Code execution bug patched in Imunify360 Linux server security suite

Updated: The vulnerability could be used to hijack web servers.

A severe PHP deserialization vulnerability leading to code execution has been patched in Imunify360. 

Discovered by Cisco Talos researcher Marcin 'Icewall' Noga, the vulnerability "could cause a deserialization condition with controllable data and then execute arbitrary code," leaving web servers open to hijacking. 

Tracked as CVE-2021-21956 and issued a CVSSv3 score of 8.2, the security flaw is present in CloudLinux's Imunify360 versions 5.8 and 5.9. Imunify360 is a security suite for Linux web servers including patch management, domain blacklisting, and firewall features. 

In a security advisory published on Monday, Cisco Talos said the flaw was found in the Ai-Bolit malware scanner functionality of the software. 

The Ai-Bolit component is used to scan and check website-related files, such as .php, .js, or .html content, and is installed natively as a service with root privileges. Within a deobfuscation class of the module, a failure to sanitize data that has been submitted means that arbitrary code execution can be performed during unserialization. 

If the software is configured for real-time file system scanning, attackers could trigger an attack by creating a malicious file in the target server, or if a user is duped into performing a scan on a crafted payload file on behalf of the threat actor. 
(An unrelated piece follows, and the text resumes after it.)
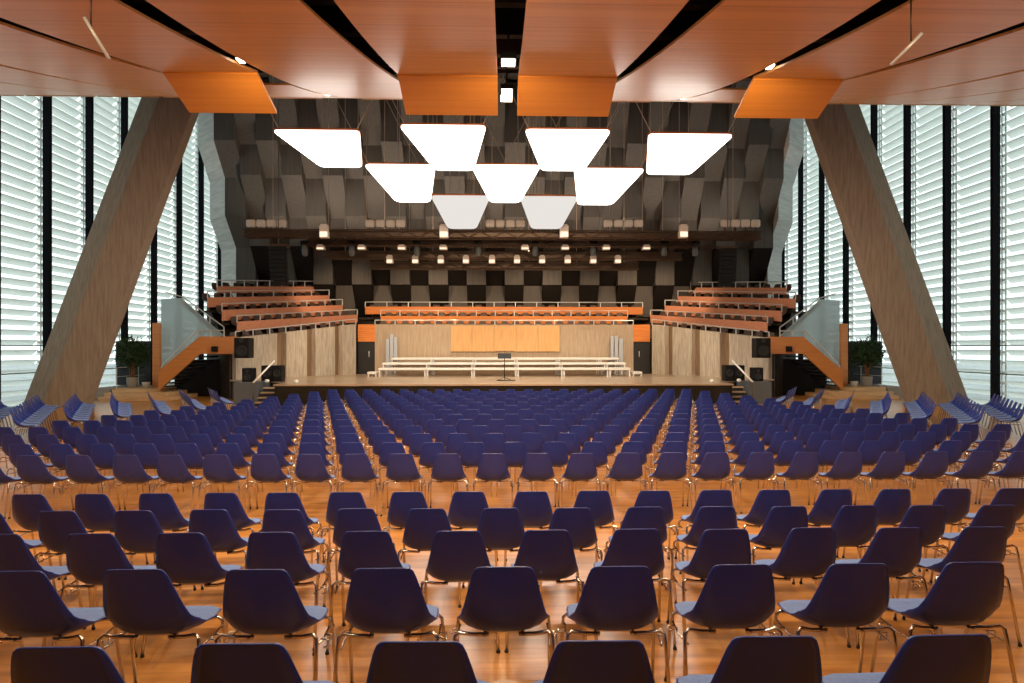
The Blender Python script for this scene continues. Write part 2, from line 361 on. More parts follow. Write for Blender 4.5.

Cisco reported its findings to the vendor on October 1 and coordinated public disclosure was agreed upon. Linux web developers making use of Imunify360 should upgrade their builds to the latest release, at the time of writing, version 6.1

Update 15.57 GMT:

"After validating the vulnerability report information, the Imunify team prepared and released updated versions of the affected software" commented Dmitry Tkachuk, Head of Product Development at Imunify. "If you're running version 5.11.3 or later of AI Bolit, the update is automatic (and you're likely already running a protected version or you will be receiving the update very soon). At this time, there is no known exploit in the wild [...] We would like to thank the Talos team for their cooperation."